When he returned to the factories after the war, it was as a photographer. He shot workers bottling salad cream in Bermondsey, and buffing a ship’s propeller in Glasgow; in one series of more than 100 prints he turned the camera on the hidden entrails of his own art, documenting the factories where Ilford Ltd made photo paper and glass plate negatives. But his greatest works were the ones made of nothing but heat and fire. In ‘Tapping a Furnace’ (1954), shot at the Ford plant in Dagenham, a single figure stands in a vast empty space, emptying molten steel from a crucible. No light, except the volcanic glow of the furnace: pure livid potential. In ‘Wire Manufacture’ (1964) a worker stands at a machine cutting wire, but the metal coils dissolve into the halo of wild sparks around him. There’s a cathedral-like grandeur in these photos, something Promethean: tiny human figures, in control of so much raw fire. But they were never really in control: Maurice Broomfield was. He made sure of that.

Broomfield was not a documentary photographer. He was not an invisible observer, merely capturing the world as it is. His images were precisely framed and composed; sometimes work would shut down entirely so he could arrange his shots. For an hour or so at a time, he ran the factories – moving workers around, turning machines off and on, even changing their clothes. In 1966, he visited United Dairies, and decided that the workers’ black boots wouldn’t suit the clean, gleaming image he wanted. He had them all painted white.

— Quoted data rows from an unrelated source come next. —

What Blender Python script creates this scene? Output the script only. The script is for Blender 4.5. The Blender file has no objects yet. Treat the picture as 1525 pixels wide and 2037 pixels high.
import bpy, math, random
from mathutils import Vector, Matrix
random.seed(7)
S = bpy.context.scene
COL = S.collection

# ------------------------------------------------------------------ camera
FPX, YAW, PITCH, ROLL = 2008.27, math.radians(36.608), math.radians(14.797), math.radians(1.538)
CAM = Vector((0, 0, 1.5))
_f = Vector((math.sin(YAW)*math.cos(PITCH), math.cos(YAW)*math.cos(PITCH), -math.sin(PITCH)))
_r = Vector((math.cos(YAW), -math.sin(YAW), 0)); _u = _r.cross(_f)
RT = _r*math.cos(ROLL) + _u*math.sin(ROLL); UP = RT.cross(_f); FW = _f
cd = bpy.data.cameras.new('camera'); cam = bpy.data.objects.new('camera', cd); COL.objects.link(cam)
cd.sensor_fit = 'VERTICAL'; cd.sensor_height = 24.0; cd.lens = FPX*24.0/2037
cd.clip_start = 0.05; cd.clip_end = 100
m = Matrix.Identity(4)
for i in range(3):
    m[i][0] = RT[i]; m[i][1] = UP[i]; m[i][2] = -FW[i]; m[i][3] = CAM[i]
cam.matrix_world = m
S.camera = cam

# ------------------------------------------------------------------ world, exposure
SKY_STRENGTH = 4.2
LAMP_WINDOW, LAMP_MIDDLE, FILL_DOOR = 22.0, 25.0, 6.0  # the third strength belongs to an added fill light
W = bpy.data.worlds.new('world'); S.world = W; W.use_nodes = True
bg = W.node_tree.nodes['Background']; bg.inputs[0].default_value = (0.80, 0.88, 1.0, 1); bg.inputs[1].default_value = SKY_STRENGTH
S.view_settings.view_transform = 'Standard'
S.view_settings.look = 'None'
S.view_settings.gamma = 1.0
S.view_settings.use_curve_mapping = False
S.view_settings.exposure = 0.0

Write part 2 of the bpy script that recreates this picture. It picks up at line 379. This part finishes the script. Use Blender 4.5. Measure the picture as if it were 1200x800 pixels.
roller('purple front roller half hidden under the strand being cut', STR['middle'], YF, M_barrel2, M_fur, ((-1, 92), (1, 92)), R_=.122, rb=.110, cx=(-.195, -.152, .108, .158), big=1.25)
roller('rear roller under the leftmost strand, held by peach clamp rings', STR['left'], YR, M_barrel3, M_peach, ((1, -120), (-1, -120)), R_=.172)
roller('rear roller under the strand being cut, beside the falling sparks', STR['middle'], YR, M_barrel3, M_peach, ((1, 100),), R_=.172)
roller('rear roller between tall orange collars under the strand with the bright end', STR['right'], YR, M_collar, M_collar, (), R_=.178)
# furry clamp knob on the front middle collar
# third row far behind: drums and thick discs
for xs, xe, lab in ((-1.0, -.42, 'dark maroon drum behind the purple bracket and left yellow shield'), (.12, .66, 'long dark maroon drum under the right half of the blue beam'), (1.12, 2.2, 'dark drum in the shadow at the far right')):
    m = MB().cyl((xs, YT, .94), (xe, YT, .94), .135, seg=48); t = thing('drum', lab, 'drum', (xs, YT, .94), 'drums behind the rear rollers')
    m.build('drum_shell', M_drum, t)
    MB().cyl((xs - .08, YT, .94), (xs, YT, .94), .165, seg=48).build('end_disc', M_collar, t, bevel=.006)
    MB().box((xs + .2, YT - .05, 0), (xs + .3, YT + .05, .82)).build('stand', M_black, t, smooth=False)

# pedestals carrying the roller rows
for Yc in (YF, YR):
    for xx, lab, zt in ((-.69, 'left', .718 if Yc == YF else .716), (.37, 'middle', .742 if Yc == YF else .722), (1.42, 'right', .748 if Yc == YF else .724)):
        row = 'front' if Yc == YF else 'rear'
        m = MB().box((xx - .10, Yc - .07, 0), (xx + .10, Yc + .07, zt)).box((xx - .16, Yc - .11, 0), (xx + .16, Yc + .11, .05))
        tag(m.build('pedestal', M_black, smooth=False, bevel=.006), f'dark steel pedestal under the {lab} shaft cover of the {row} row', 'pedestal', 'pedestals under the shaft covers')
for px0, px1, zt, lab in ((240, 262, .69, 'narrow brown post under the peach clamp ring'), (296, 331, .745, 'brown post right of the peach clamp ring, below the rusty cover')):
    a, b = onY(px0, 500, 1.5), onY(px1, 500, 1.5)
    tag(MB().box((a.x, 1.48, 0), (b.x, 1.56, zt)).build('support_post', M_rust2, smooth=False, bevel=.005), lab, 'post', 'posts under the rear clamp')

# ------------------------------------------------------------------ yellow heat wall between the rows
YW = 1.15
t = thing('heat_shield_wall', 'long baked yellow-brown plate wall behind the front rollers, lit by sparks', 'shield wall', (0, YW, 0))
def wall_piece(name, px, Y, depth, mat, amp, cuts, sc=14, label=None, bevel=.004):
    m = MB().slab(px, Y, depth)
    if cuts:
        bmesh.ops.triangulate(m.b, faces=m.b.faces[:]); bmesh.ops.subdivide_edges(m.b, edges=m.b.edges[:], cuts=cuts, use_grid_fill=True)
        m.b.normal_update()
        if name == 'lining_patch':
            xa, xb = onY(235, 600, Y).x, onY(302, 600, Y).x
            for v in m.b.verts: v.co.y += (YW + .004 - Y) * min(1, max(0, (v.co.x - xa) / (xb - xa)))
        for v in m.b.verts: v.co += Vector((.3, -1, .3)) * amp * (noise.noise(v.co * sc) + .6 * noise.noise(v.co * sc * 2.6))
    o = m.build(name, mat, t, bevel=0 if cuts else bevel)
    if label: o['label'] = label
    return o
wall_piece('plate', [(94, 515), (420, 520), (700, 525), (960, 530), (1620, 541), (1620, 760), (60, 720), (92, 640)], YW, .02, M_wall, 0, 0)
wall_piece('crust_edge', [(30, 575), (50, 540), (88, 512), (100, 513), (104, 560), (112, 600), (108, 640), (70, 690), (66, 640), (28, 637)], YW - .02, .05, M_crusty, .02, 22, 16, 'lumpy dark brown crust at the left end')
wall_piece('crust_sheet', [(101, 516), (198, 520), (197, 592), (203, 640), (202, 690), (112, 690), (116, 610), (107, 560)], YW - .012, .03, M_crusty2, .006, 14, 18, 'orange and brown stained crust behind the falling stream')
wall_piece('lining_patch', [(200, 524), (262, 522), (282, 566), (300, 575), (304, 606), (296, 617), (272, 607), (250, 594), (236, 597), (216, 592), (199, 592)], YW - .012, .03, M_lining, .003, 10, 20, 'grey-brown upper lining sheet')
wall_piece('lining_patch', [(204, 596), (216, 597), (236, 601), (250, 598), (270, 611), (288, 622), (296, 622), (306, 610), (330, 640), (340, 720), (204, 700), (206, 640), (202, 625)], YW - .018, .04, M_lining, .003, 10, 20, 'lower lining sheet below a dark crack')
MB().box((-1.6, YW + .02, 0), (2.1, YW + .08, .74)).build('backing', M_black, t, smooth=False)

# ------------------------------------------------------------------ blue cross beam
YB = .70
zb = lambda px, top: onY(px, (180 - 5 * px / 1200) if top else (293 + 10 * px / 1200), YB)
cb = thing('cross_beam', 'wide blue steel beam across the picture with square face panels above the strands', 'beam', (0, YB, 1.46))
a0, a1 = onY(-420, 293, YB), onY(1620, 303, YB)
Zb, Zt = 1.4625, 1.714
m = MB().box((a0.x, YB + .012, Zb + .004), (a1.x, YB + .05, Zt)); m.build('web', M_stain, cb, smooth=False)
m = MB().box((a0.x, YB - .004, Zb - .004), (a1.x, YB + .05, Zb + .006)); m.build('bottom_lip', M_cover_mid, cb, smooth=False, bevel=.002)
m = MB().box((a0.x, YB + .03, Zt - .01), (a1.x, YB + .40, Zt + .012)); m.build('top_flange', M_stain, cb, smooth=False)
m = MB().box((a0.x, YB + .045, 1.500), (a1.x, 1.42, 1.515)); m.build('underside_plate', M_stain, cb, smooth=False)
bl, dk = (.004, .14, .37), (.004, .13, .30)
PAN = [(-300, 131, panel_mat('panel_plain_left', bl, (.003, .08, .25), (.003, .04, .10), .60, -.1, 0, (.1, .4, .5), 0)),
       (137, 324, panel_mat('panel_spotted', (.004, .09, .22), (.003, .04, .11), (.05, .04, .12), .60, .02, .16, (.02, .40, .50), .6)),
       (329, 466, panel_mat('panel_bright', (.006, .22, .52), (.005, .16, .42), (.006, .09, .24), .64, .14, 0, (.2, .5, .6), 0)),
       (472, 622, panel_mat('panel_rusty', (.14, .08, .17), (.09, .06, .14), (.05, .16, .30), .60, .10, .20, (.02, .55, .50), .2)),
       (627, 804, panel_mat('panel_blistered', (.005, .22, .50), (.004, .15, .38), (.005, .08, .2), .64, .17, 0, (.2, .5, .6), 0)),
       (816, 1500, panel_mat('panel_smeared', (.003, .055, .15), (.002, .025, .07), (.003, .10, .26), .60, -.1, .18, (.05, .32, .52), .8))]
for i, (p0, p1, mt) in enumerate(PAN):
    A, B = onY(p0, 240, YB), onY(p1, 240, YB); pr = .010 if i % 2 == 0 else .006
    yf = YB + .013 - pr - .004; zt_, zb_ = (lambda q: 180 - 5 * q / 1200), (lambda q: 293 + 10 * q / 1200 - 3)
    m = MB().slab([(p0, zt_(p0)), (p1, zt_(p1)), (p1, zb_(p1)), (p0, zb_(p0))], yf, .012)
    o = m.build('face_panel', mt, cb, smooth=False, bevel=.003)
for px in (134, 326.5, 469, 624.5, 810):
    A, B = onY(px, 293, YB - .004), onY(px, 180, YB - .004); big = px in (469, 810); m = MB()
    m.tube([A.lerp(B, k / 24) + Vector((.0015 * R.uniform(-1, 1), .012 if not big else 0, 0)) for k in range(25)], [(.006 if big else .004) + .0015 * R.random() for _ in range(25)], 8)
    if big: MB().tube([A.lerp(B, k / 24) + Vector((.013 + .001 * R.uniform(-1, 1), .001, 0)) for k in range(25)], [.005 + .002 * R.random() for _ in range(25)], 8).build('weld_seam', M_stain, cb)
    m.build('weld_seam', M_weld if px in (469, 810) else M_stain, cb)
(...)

Very few of his photos give the impression that anything in particular is being made. The Somerset Wire Company appears to be producing sparks more than wire; in his shot from a paper mill in Northfleet, the paper dissolves into a wash of light and speed. His lens turned all these factories into theatres: places that existed not for the production of cars or wire or electricity, but images.

Critics often compare Broomfield’s images to the art that was, in his heyday, coming out of the Soviet Union. The same reverence for huge machines, the same thrill at industry for its own sake: the people in Soviet paintings aren’t really producing cotton or steel either, but socialism. But Broomfield mostly worked on commission for the factory owners themselves; his photos were used to illustrate company reports. His workers stand heroically alone, faceless, with nothing to suggest they might have any human existence outside the factory gates. There’s certainly no hint of the unfreedom of working-class life, the same thing that sent him fleeing the Rolls-Royce factory in Derby. Still, his admiration for his subjects is obvious. Their skill, their power, the vast forces they control. For a moment, the factory workers are frozen as the masters of the world.

A lot has changed since. There’s a funereal tone hanging over the V&A’s exhibition of his photographs. The short blurb by the door reminds us that ‘many of the factories he photographed – and the communities of workers and skills that supported them – have either vanished or been subsumed into global corporations’. Placards inform us when each site closed. A short film – narrated by Broomfield’s son – shows footage of smokestacks being dynamited, and the concrete husks of what was once British industry. All that grandeur feels different now. Ozymandias in Dagenham, building the ruins of the future.

In the 2020s, we all became miniature Maurice Broomfields: working from home, performing a little theatre of labour for whoever might be watching through our webcams. No dark machinery, just millions of blank faces looking at screens. The art world is still fascinated by technology, but there’s no burning wire or molten steel in sight. Sotheby’s sells procedurally generated ape cartoons; artists live-mint NFTs in converted warehouses. We’ve all become so very, very small.